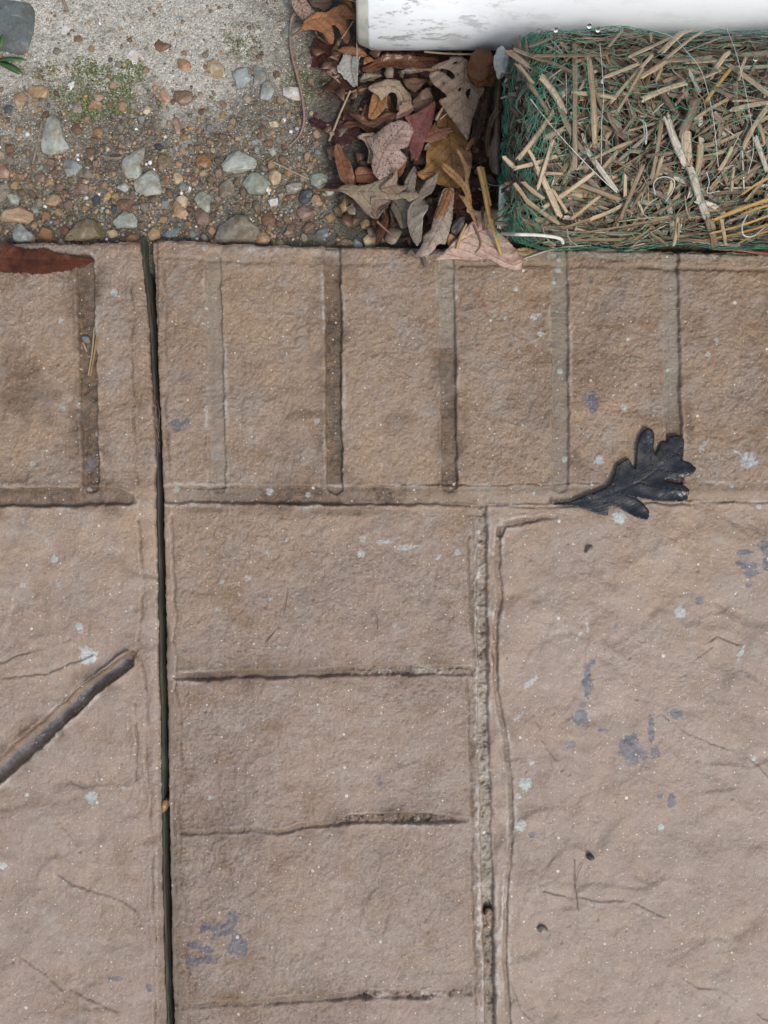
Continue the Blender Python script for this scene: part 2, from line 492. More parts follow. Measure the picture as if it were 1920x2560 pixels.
# grooves: (x, y, half-width px, depth mm, dirt, grey)
GROOVES = [
    [(-80, 640, 21, 4.2, .6, .1), (-70, 1224, 21, 4.2, .7, .1)],
    [(211, 655, 22, 4.0, .75, .0), (219, 930, 22, 4.5, .9, 0), (227, 1212, 20, 4.5, .95, 0)],
    [(531, 645, 20, 2.4, .12, .5), (538, 900, 20, 2.5, .22, .75), (545, 1214, 19, 1.6, .1, .5)],
    [(831, 612, 20, 3.4, .42, .0), (833, 760, 21, 4.5, .72, 0), (836, 1214, 20, 4.8, .85, .1)],
    [(1113, 632, 20, 1.9, .05, .85), (1118, 830, 20, 2.3, .10, .9), (1120, 900, 20, 3.6, .62, .3), (1124, 1214, 19, 3.6, .8, .0)],
    [(1399, 622, 20, 2.6, .15, .85), (1401, 900, 21, 2.9, .34, .8), (1401, 1214, 20, 2.5, .28, .6)],
    [(1677, 628, 20, 2.6, .04, 1.0), (1681, 1000, 20, 2.8, .12, 1.0), (1685, 1080, 19, 2.3, .6, .4), (1688, 1214, 19, 2.6, .85, 0)],
    [(1962, 630, 19, 3.2, .3, .6), (1966, 1205, 19, 3.2, .4, .5)],
    # long course joint
    [(-300, 1243, 23, 4.8, .75, 0), (0, 1243, 23, 4.8, .8, 0), (180, 1243, 23, 4.6, .8, .1), (290, 1241, 21, 3.8, .6, .1), (326, 1250, 12, 2.5, .5, .1), (336, 1254, 4, .5, .2, 0)],
    [(415, 1236, 21, 2.4, .2, .35), (640, 1238, 22, 3.4, .55, .35), (760, 1239, 23, 4.4, .95, .1), (950, 1240, 22, 4.0, .85, .1), (1150, 1240, 20, 1.5, .15, .4),
     (1300, 1238, 21, 1.1, .15, .2), (1450, 1236, 20, 1.2, .2, .1), (1700, 1231, 21, 1.2, .25, .1), (1920, 1228, 21, 1.1, .15, .1), (2300, 1224, 21, 1.2, .2, .1)],
    # diagonal joint with standing water
    [(338, 1630, 9, 1.5, .3, 0), (318, 1655, 17, 6.5, .7, 0), (231, 1718, 22, 8.5, .85, 0), (116, 1822, 24, 9.0, .9, 0), (0, 1925, 25, 9.0, .9, 0), (-250, 2150, 25, 9, .9, 0)],
    # cross joints of the middle column
    [(440, 1692, 8, 1.4, .35, 0), (470, 1691, 10, 3.0, .6, 0), (640, 1686, 10, 3.2, .55, .1), (850, 1680, 11, 3.0, .5, .3), (1000, 1676, 12, 3.0, .35, .5), (1170, 1679, 12, 2.2, .3, .5), (1190, 1680, 10, 1, .1, .4)],
    [(455, 2084, 5, 1.4, .3, 0), (560, 2078, 6, 1.6, .3, 0), (640, 2073, 6, 1.6, .35, 0), (690, 2082, 5, 1.5, .3, 0), (760, 2066, 8, 2.2, .45, 0), (870, 2051, 11, 3.4, .65, .1), (1010, 2047, 14, 3.6, .7, .2), (1090, 2046, 11, 3, .6, .1), (1165, 2050, 4, 1, .3, 0)],
    [(455, 2516, 5, 1.4, .2, 0), (640, 2508, 8, 1.5, .2, 0), (800, 2496, 9, 1.8, .3, 0), (930, 2485, 11, 2.4, .35, .2), (1060, 2488, 10, 2.2, .35, .1), (1175, 2481, 6, 1.2, .3, 0)],
    # vertical joint of the middle column, stony channel
    [(1205, 1272, 12, 2.6, .30, .7), (1205, 1400, 12, 3.0, .35, .7), (1205, 1500, 13, 3.2, .35, .7), (1207, 1640, 13, 3.0, .3, .8), (1206, 1800, 14, 2.6, .15, .9), (1212, 1950, 15, 3.0, .2, 1.0),
     (1217, 2150, 15, 3.2, .15, 1.0), (1220, 2280, 14, 4.0, .4, .8), (1222, 2420, 12, 4.2, .55, .6), (1225, 2560, 12, 4.0, .3, .9), (1230, 3000, 10, 4, .3, .9)],
    [(1248, 1318, 6, 2.0, .5, 0), (1243, 1380, 6, 2.2, .45, 0), (1252, 1500, 6, 2.2, .4, 0), (1238, 1568, 6, 2.4, .4, 0), (1238, 1700, 6, 2.2, .4, 0), (1255, 1800, 6, 2.4, .5, 0), (1272, 1920, 6, 2.6, .55, 0),
     (1280, 2010, 6, 2.6, .6, 0), (1277, 2130, 5, 2.4, .5, 0), (1264, 2240, 5, 2.2, .4, 0), (1262, 2400, 5, 2.0, .35, 0), (1272, 2560, 5, 2.0, .35, 0), (1280, 3000, 5, 2, .3, 0)],
    [(1250, 1335, 7, 2.4, .4, 0), (1262, 1312, 8, 2.8, .55, 0), (1320, 1300, 7, 2.4, .55, 0), (1388, 1290, 5, 1.4, .35, 0)],
]
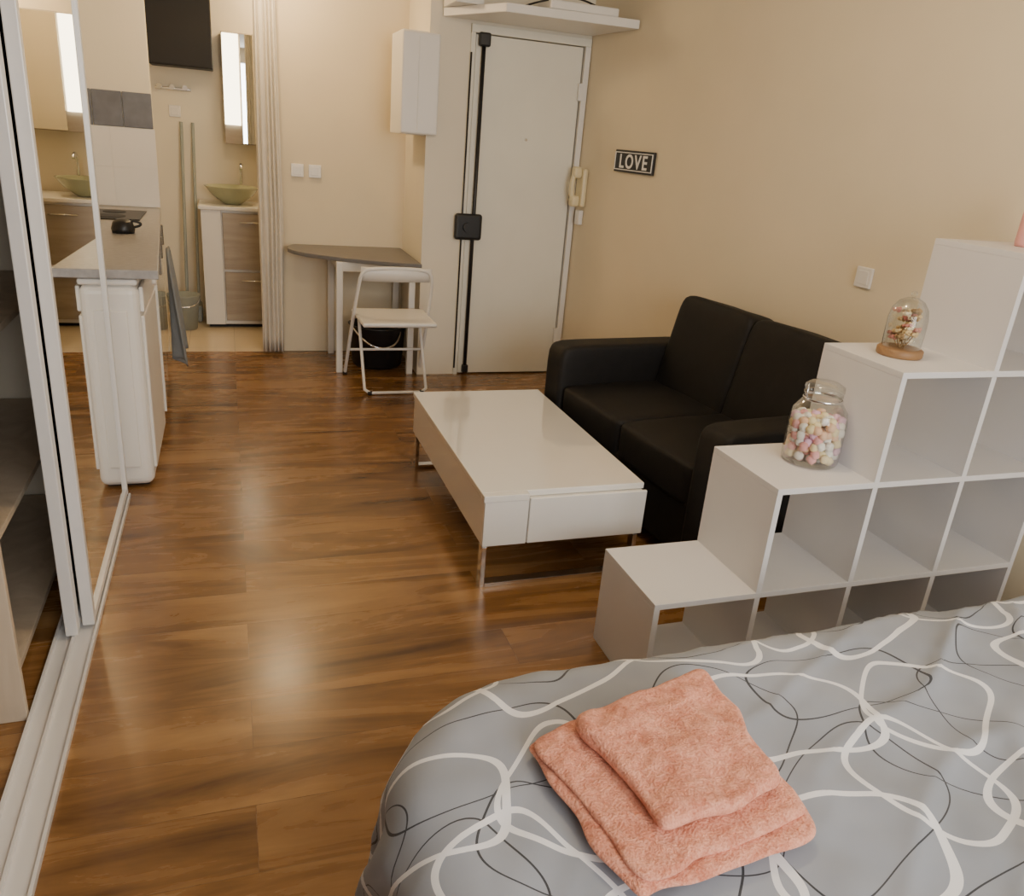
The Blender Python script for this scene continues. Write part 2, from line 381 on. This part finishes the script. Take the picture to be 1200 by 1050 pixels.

◆ Task brief ◆
Omit each picture, then return all of the listing exactly as it stands.

◆ Completed exercise ◆
Continue the Blender Python script for this scene: part 2, from line 492. More parts follow. Measure the picture as if it were 1920x2560 pixels.
# grooves: (x, y, half-width px, depth mm, dirt, grey)
GROOVES = [
    [(-80, 640, 21, 4.2, .6, .1), (-70, 1224, 21, 4.2, .7, .1)],
    [(211, 655, 22, 4.0, .75, .0), (219, 930, 22, 4.5, .9, 0), (227, 1212, 20, 4.5, .95, 0)],
    [(531, 645, 20, 2.4, .12, .5), (538, 900, 20, 2.5, .22, .75), (545, 1214, 19, 1.6, .1, .5)],
    [(831, 612, 20, 3.4, .42, .0), (833, 760, 21, 4.5, .72, 0), (836, 1214, 20, 4.8, .85, .1)],
    [(1113, 632, 20, 1.9, .05, .85), (1118, 830, 20, 2.3, .10, .9), (1120, 900, 20, 3.6, .62, .3), (1124, 1214, 19, 3.6, .8, .0)],
    [(1399, 622, 20, 2.6, .15, .85), (1401, 900, 21, 2.9, .34, .8), (1401, 1214, 20, 2.5, .28, .6)],
    [(1677, 628, 20, 2.6, .04, 1.0), (1681, 1000, 20, 2.8, .12, 1.0), (1685, 1080, 19, 2.3, .6, .4), (1688, 1214, 19, 2.6, .85, 0)],
    [(1962, 630, 19, 3.2, .3, .6), (1966, 1205, 19, 3.2, .4, .5)],
    # long course joint
    [(-300, 1243, 23, 4.8, .75, 0), (0, 1243, 23, 4.8, .8, 0), (180, 1243, 23, 4.6, .8, .1), (290, 1241, 21, 3.8, .6, .1), (326, 1250, 12, 2.5, .5, .1), (336, 1254, 4, .5, .2, 0)],
    [(415, 1236, 21, 2.4, .2, .35), (640, 1238, 22, 3.4, .55, .35), (760, 1239, 23, 4.4, .95, .1), (950, 1240, 22, 4.0, .85, .1), (1150, 1240, 20, 1.5, .15, .4),
     (1300, 1238, 21, 1.1, .15, .2), (1450, 1236, 20, 1.2, .2, .1), (1700, 1231, 21, 1.2, .25, .1), (1920, 1228, 21, 1.1, .15, .1), (2300, 1224, 21, 1.2, .2, .1)],
    # diagonal joint with standing water
    [(338, 1630, 9, 1.5, .3, 0), (318, 1655, 17, 6.5, .7, 0), (231, 1718, 22, 8.5, .85, 0), (116, 1822, 24, 9.0, .9, 0), (0, 1925, 25, 9.0, .9, 0), (-250, 2150, 25, 9, .9, 0)],
    # cross joints of the middle column
    [(440, 1692, 8, 1.4, .35, 0), (470, 1691, 10, 3.0, .6, 0), (640, 1686, 10, 3.2, .55, .1), (850, 1680, 11, 3.0, .5, .3), (1000, 1676, 12, 3.0, .35, .5), (1170, 1679, 12, 2.2, .3, .5), (1190, 1680, 10, 1, .1, .4)],
    [(455, 2084, 5, 1.4, .3, 0), (560, 2078, 6, 1.6, .3, 0), (640, 2073, 6, 1.6, .35, 0), (690, 2082, 5, 1.5, .3, 0), (760, 2066, 8, 2.2, .45, 0), (870, 2051, 11, 3.4, .65, .1), (1010, 2047, 14, 3.6, .7, .2), (1090, 2046, 11, 3, .6, .1), (1165, 2050, 4, 1, .3, 0)],
    [(455, 2516, 5, 1.4, .2, 0), (640, 2508, 8, 1.5, .2, 0), (800, 2496, 9, 1.8, .3, 0), (930, 2485, 11, 2.4, .35, .2), (1060, 2488, 10, 2.2, .35, .1), (1175, 2481, 6, 1.2, .3, 0)],
    # vertical joint of the middle column, stony channel
    [(1205, 1272, 12, 2.6, .30, .7), (1205, 1400, 12, 3.0, .35, .7), (1205, 1500, 13, 3.2, .35, .7), (1207, 1640, 13, 3.0, .3, .8), (1206, 1800, 14, 2.6, .15, .9), (1212, 1950, 15, 3.0, .2, 1.0),
     (1217, 2150, 15, 3.2, .15, 1.0), (1220, 2280, 14, 4.0, .4, .8), (1222, 2420, 12, 4.2, .55, .6), (1225, 2560, 12, 4.0, .3, .9), (1230, 3000, 10, 4, .3, .9)],
    [(1248, 1318, 6, 2.0, .5, 0), (1243, 1380, 6, 2.2, .45, 0), (1252, 1500, 6, 2.2, .4, 0), (1238, 1568, 6, 2.4, .4, 0), (1238, 1700, 6, 2.2, .4, 0), (1255, 1800, 6, 2.4, .5, 0), (1272, 1920, 6, 2.6, .55, 0),
     (1280, 2010, 6, 2.6, .6, 0), (1277, 2130, 5, 2.4, .5, 0), (1264, 2240, 5, 2.2, .4, 0), (1262, 2400, 5, 2.0, .35, 0), (1272, 2560, 5, 2.0, .35, 0), (1280, 3000, 5, 2, .3, 0)],
    [(1250, 1335, 7, 2.4, .4, 0), (1262, 1312, 8, 2.8, .55, 0), (1320, 1300, 7, 2.4, .55, 0), (1388, 1290, 5, 1.4, .35, 0)],
]
The Blender Python script for this scene continues. Write part 2, from line 381 on. This part finishes the script. Take the picture to be 1200 by 1050 pixels.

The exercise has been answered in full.